_Information provided_.
>>>

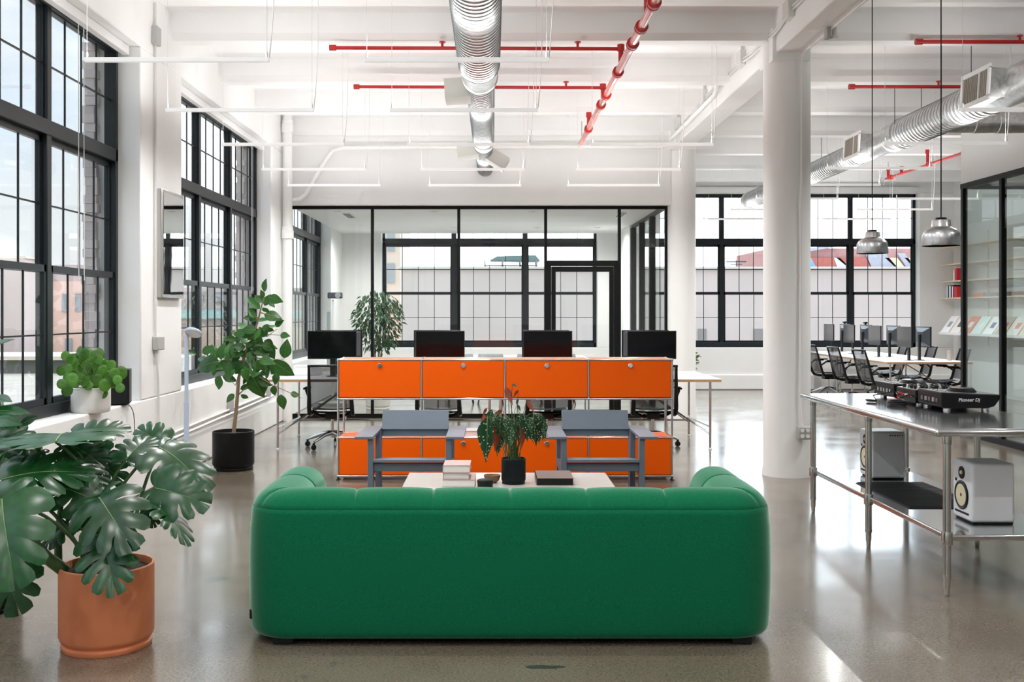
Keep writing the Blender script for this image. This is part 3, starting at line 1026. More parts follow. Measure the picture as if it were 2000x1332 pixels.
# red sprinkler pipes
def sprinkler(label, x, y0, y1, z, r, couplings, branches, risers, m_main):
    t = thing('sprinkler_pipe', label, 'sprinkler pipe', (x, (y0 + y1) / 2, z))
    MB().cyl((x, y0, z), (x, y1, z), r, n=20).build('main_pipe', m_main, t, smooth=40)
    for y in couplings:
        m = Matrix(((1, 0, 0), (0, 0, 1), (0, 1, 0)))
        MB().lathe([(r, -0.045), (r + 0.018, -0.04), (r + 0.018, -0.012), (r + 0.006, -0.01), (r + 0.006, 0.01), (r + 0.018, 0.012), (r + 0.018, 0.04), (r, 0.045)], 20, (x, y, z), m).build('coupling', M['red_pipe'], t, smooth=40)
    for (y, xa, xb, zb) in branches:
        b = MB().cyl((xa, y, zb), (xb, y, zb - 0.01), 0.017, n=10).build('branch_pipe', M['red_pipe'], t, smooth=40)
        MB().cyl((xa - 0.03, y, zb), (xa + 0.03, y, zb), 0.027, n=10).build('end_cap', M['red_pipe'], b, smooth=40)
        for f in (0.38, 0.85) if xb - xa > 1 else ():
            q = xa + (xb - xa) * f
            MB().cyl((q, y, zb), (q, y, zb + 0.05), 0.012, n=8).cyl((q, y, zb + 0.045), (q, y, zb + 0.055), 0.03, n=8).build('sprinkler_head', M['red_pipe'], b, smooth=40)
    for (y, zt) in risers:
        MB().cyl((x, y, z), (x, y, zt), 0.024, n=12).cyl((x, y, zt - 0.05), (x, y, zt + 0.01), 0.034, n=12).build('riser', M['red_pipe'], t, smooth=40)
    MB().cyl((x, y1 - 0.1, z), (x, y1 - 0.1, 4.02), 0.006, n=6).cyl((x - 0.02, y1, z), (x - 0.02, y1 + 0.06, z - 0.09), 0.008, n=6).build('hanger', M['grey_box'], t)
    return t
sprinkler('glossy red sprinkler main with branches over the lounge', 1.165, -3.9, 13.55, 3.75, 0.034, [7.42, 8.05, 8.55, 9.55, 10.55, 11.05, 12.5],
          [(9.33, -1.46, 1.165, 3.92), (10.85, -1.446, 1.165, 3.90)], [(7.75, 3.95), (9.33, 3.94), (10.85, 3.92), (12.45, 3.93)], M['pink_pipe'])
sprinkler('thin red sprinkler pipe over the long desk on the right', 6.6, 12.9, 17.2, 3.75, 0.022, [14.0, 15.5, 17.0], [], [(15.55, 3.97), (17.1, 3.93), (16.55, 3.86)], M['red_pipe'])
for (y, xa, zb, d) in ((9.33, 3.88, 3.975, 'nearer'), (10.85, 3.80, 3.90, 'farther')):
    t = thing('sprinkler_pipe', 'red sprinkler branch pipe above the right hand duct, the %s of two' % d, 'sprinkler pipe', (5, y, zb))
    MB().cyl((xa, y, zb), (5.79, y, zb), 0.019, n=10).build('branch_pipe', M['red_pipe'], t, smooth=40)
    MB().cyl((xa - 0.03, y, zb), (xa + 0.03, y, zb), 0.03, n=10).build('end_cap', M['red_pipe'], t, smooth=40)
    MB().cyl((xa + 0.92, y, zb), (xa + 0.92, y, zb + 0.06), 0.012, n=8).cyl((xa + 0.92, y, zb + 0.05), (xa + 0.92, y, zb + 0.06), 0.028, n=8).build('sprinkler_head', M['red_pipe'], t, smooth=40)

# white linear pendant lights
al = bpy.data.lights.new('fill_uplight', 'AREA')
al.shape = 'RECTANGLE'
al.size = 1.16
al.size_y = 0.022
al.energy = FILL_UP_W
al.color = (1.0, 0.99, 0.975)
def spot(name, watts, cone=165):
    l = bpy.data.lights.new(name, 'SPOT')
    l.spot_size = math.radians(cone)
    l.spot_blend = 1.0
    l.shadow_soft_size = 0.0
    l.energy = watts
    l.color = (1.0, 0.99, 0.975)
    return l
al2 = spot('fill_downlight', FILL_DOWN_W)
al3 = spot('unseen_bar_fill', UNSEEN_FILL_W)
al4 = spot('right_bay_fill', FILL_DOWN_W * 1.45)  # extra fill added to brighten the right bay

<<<

_What is required_.
Write out the listing above again, exactly, but with no pictures in the copy.

_Solution_.
Keep writing the Blender script for this image. This is part 3, starting at line 1026. More parts follow. Measure the picture as if it were 2000x1332 pixels.
# red sprinkler pipes
def sprinkler(label, x, y0, y1, z, r, couplings, branches, risers, m_main):
    t = thing('sprinkler_pipe', label, 'sprinkler pipe', (x, (y0 + y1) / 2, z))
    MB().cyl((x, y0, z), (x, y1, z), r, n=20).build('main_pipe', m_main, t, smooth=40)
    for y in couplings:
        m = Matrix(((1, 0, 0), (0, 0, 1), (0, 1, 0)))
        MB().lathe([(r, -0.045), (r + 0.018, -0.04), (r + 0.018, -0.012), (r + 0.006, -0.01), (r + 0.006, 0.01), (r + 0.018, 0.012), (r + 0.018, 0.04), (r, 0.045)], 20, (x, y, z), m).build('coupling', M['red_pipe'], t, smooth=40)
    for (y, xa, xb, zb) in branches:
        b = MB().cyl((xa, y, zb), (xb, y, zb - 0.01), 0.017, n=10).build('branch_pipe', M['red_pipe'], t, smooth=40)
        MB().cyl((xa - 0.03, y, zb), (xa + 0.03, y, zb), 0.027, n=10).build('end_cap', M['red_pipe'], b, smooth=40)
        for f in (0.38, 0.85) if xb - xa > 1 else ():
            q = xa + (xb - xa) * f
            MB().cyl((q, y, zb), (q, y, zb + 0.05), 0.012, n=8).cyl((q, y, zb + 0.045), (q, y, zb + 0.055), 0.03, n=8).build('sprinkler_head', M['red_pipe'], b, smooth=40)
    for (y, zt) in risers:
        MB().cyl((x, y, z), (x, y, zt), 0.024, n=12).cyl((x, y, zt - 0.05), (x, y, zt + 0.01), 0.034, n=12).build('riser', M['red_pipe'], t, smooth=40)
    MB().cyl((x, y1 - 0.1, z), (x, y1 - 0.1, 4.02), 0.006, n=6).cyl((x - 0.02, y1, z), (x - 0.02, y1 + 0.06, z - 0.09), 0.008, n=6).build('hanger', M['grey_box'], t)
    return t
sprinkler('glossy red sprinkler main with branches over the lounge', 1.165, -3.9, 13.55, 3.75, 0.034, [7.42, 8.05, 8.55, 9.55, 10.55, 11.05, 12.5],
          [(9.33, -1.46, 1.165, 3.92), (10.85, -1.446, 1.165, 3.90)], [(7.75, 3.95), (9.33, 3.94), (10.85, 3.92), (12.45, 3.93)], M['pink_pipe'])
sprinkler('thin red sprinkler pipe over the long desk on the right', 6.6, 12.9, 17.2, 3.75, 0.022, [14.0, 15.5, 17.0], [], [(15.55, 3.97), (17.1, 3.93), (16.55, 3.86)], M['red_pipe'])
for (y, xa, zb, d) in ((9.33, 3.88, 3.975, 'nearer'), (10.85, 3.80, 3.90, 'farther')):
    t = thing('sprinkler_pipe', 'red sprinkler branch pipe above the right hand duct, the %s of two' % d, 'sprinkler pipe', (5, y, zb))
    MB().cyl((xa, y, zb), (5.79, y, zb), 0.019, n=10).build('branch_pipe', M['red_pipe'], t, smooth=40)
    MB().cyl((xa - 0.03, y, zb), (xa + 0.03, y, zb), 0.03, n=10).build('end_cap', M['red_pipe'], t, smooth=40)
    MB().cyl((xa + 0.92, y, zb), (xa + 0.92, y, zb + 0.06), 0.012, n=8).cyl((xa + 0.92, y, zb + 0.05), (xa + 0.92, y, zb + 0.06), 0.028, n=8).build('sprinkler_head', M['red_pipe'], t, smooth=40)

# white linear pendant lights
al = bpy.data.lights.new('fill_uplight', 'AREA')
al.shape = 'RECTANGLE'
al.size = 1.16
al.size_y = 0.022
al.energy = FILL_UP_W
al.color = (1.0, 0.99, 0.975)
def spot(name, watts, cone=165):
    l = bpy.data.lights.new(name, 'SPOT')
    l.spot_size = math.radians(cone)
    l.spot_blend = 1.0
    l.shadow_soft_size = 0.0
    l.energy = watts
    l.color = (1.0, 0.99, 0.975)
    return l
al2 = spot('fill_downlight', FILL_DOWN_W)
al3 = spot('unseen_bar_fill', UNSEEN_FILL_W)
al4 = spot('right_bay_fill', FILL_DOWN_W * 1.45)  # extra fill added to brighten the right bay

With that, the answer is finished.